■ Material for the task:
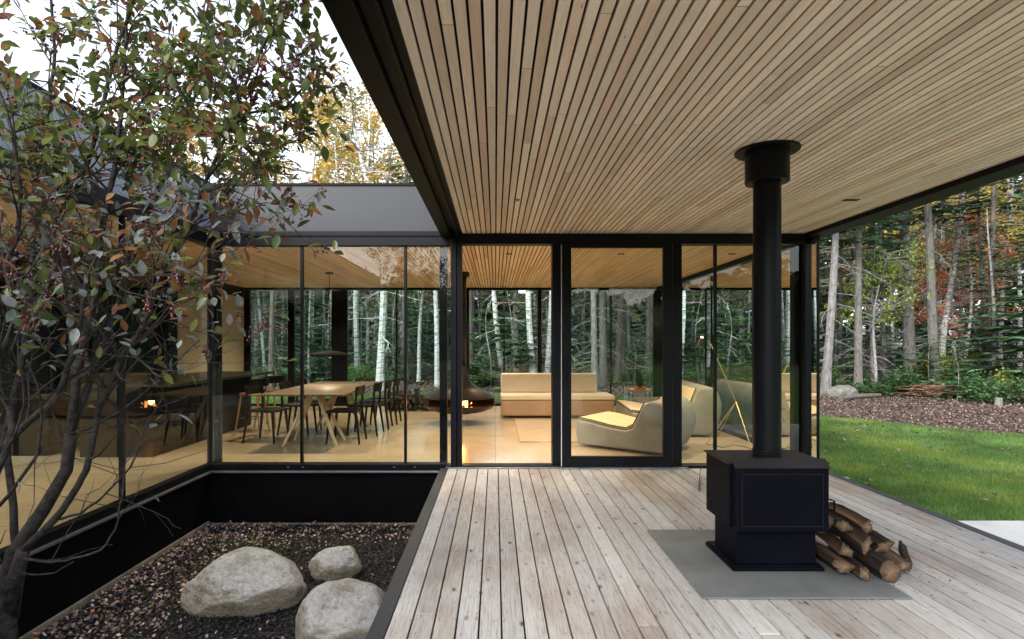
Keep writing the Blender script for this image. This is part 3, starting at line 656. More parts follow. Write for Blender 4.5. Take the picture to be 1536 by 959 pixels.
def conifer_crown(at, h, rr, z0, dens, reach, cols, card=.26, droop=.25, shape=1.0):
    m = MB(); O = []; D = []; S = []; LN = []; CC = []
    z = z0
    while z < h-.15:
        t = (z-z0)/(h-z0); ln0 = reach*(1-t)**shape+.12
        for k in range(rr.randint(4,6)):
            a = rr.uniform(0, 2*math.pi); ln = ln0*rr.uniform(.6,1.1); p, _ = at(z)
            d = Vector((math.cos(a), math.sin(a), .12-droop*.4)).normalized(); side = Vector((-math.sin(a), math.cos(a), 0)); q = p.copy(); br = [q.copy()]
            steps = max(3, int(ln/.11*dens)); shade = rr.uniform(.6,1.2)
            for s in range(steps):
                d = (d+Vector((0,0,-droop*.3/steps+ (.5*droop/steps if s>steps*.6 else 0)))).normalized(); q = q+d*ln/steps
                f = (s+1)/steps; wd = (1-f*.75)*ln*.42+.05
                if f < .15: continue
                for sg in (-1,1):
                    dd = (d*.75+side*sg*rr.uniform(.6,1)+Vector((0,0,rr.uniform(-.32,.06)))).normalized()
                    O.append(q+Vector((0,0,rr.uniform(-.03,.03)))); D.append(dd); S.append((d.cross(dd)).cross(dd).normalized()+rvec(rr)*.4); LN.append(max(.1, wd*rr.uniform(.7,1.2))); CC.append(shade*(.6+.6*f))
            br.append(q.copy()); 
            if rr.random() < .5: m.tube(br, [.018,.005], 3, False)
            O.append(q); D.append(d); S.append(side); LN.append(.16); CC.append(shade*1.2)
        z += rr.uniform(.16,.3)/dens**.5
    O = np.array([tuple(v) for v in O]); D = unit(np.array([tuple(v) for v in D])); S = unit(np.array([tuple(v) for v in S])); LN = np.array(LN)
    n = len(O); V, Fc = kites(O, D, S, LN, np.minimum(LN*.16, .05)+.012)
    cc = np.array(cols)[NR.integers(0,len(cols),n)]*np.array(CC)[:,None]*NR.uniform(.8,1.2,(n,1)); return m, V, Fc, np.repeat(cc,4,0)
GREEN = [(.075,.15,.085),(.10,.185,.09),(.06,.125,.08),(.13,.20,.085)]
BRGREEN = [(.08,.17,.06),(.11,.21,.07),(.06,.14,.06)]
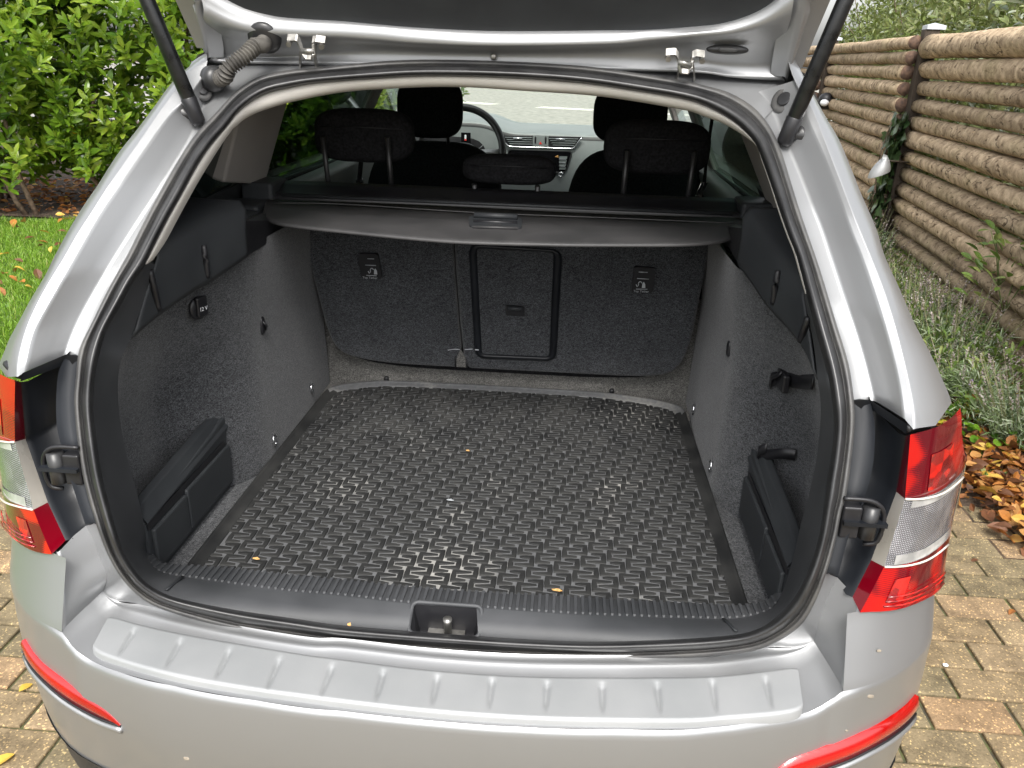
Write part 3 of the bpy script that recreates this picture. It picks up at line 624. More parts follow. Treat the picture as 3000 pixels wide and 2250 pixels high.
# straps on the right side
def onwall(p, sg=1, off=.004): return hit(p, lambda X: sg*X[0]-wallx(X[1], X[2])+off, .4, 4)
sp = [onwall(p) for p in q('F', (570, 800), (600, 795), (680, 800), (770, 815), (845, 815))]
st = part('elastic_strap', ribbon(resample(sp, 20), .028, (0, 0, 1), .003), 'black', label='black elastic strap with buckle on the right boot wall')
b0 = onwall(q('F', (650, 805))[0], 1, .010); bevel(part('buckle', box(b0, (.014, .05, .036)), 'black', st, False), .004)
part('strap_end', ribbon([onwall(q('F', (565, 850))[0]), onwall(q('F', (575, 790))[0], 1, .012), onwall(q('F', (620, 770))[0], 1, .02), onwall(q('F', (640, 745))[0], 1, .014)], .012, (0, 1, .2), .002), 'black', st)
sp = [onwall(p, 1, o_) for p, o_ in zip(q('F', (735, 1290), (650, 1280), (570, 1285), (500, 1290), (492, 1262), (545, 1245)), (.006, .02, .024, .02, .03, .026))]
part('elastic_strap', ribbon(resample(sp, 24), .022, (0, 0, 1), .002), 'black', label='loose black elastic strap end beside the right storage bin')
# ---- rear seat backs
SB = lambda y0: (lambda P: P[1]-(1.172-.216*(P[2]-.722))-y0)
def onseat(p, off=0.): return hit(p, SB(off), .5, 4)
outl = [(870, 640), (880, 690), (925, 850), (955, 960), (985, 1022), (1040, 1050), (1150, 1068), (1345, 1080)]
outr = [(1370, 1082), (1600, 1094), (1850, 1106), (1950, 1100), (1995, 1070), (2025, 1000), (2050, 880), (2075, 760), (2085, 690)]
sx_ = [(1324, 690), (1330, 800), (1342, 950), (1350, 1022), (1352, 1050)]
Lp = [onseat(p) for p in resample(outl, 30)] + [onseat(p) for p in sx_[::-1][1:]]
Lp[-1] = Lp[-1]
Rp = [onseat((p[0]+5, p[1])) for p in sx_] + [onseat(p) for p in resample(outr, 30)]
def seatback(name, poly, label):
    P = np.array(poly); zt_ = 1.105; a = P[0].copy(); b = P[-1].copy()
    for e, at in ((a, 0), (b, -1)):
        pass
    topa = P[0]+(P[0]-P[1])/np.linalg.norm(P[0]-P[1])*0; 
    def up(v): return np.array([v[0], 1.172-.216*(zt_-.722), zt_])
    poly2 = np.vstack([up(P[0]), P, up(P[-1])])
    return bevel(part(name, plate(poly2, .10, (0, 1, .2)), 'seatcarpet', smooth=False, label=label), .012, 4, 50)
sbl = seatback('seat_backrest', Lp, 'narrow left part of the carpeted rear seat back')
sbr = seatback('seat_backrest', Rp, 'wide right part of the carpeted rear seat back with the ski hatch')
hz = lambda x, y: (1300+x/3.16, 600+y/3.16)
oo = roundrect([onseat(hz(*p), -.006) for p in ((230, 360), (1100, 420), (1040, 1450), (290, 1420))], .03)
ii = roundrect([onseat(hz(*p), -.006) for p in ((300, 402), (1020, 440), (978, 1412), (350, 1385))], .014)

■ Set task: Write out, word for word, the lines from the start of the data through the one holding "n = len(O);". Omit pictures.

■ Result of the exercise:
Keep writing the Blender script for this image. This is part 3, starting at line 656. More parts follow. Write for Blender 4.5. Take the picture to be 1536 by 959 pixels.
def conifer_crown(at, h, rr, z0, dens, reach, cols, card=.26, droop=.25, shape=1.0):
    m = MB(); O = []; D = []; S = []; LN = []; CC = []
    z = z0
    while z < h-.15:
        t = (z-z0)/(h-z0); ln0 = reach*(1-t)**shape+.12
        for k in range(rr.randint(4,6)):
            a = rr.uniform(0, 2*math.pi); ln = ln0*rr.uniform(.6,1.1); p, _ = at(z)
            d = Vector((math.cos(a), math.sin(a), .12-droop*.4)).normalized(); side = Vector((-math.sin(a), math.cos(a), 0)); q = p.copy(); br = [q.copy()]
            steps = max(3, int(ln/.11*dens)); shade = rr.uniform(.6,1.2)
            for s in range(steps):
                d = (d+Vector((0,0,-droop*.3/steps+ (.5*droop/steps if s>steps*.6 else 0)))).normalized(); q = q+d*ln/steps
                f = (s+1)/steps; wd = (1-f*.75)*ln*.42+.05
                if f < .15: continue
                for sg in (-1,1):
                    dd = (d*.75+side*sg*rr.uniform(.6,1)+Vector((0,0,rr.uniform(-.32,.06)))).normalized()
                    O.append(q+Vector((0,0,rr.uniform(-.03,.03)))); D.append(dd); S.append((d.cross(dd)).cross(dd).normalized()+rvec(rr)*.4); LN.append(max(.1, wd*rr.uniform(.7,1.2))); CC.append(shade*(.6+.6*f))
            br.append(q.copy()); 
            if rr.random() < .5: m.tube(br, [.018,.005], 3, False)
            O.append(q); D.append(d); S.append(side); LN.append(.16); CC.append(shade*1.2)
        z += rr.uniform(.16,.3)/dens**.5
    O = np.array([tuple(v) for v in O]); D = unit(np.array([tuple(v) for v in D])); S = unit(np.array([tuple(v) for v in S])); LN = np.array(LN)
    n = len(O); V, Fc = kites(O, D, S, LN, np.minimum(LN*.16, .05)+.012)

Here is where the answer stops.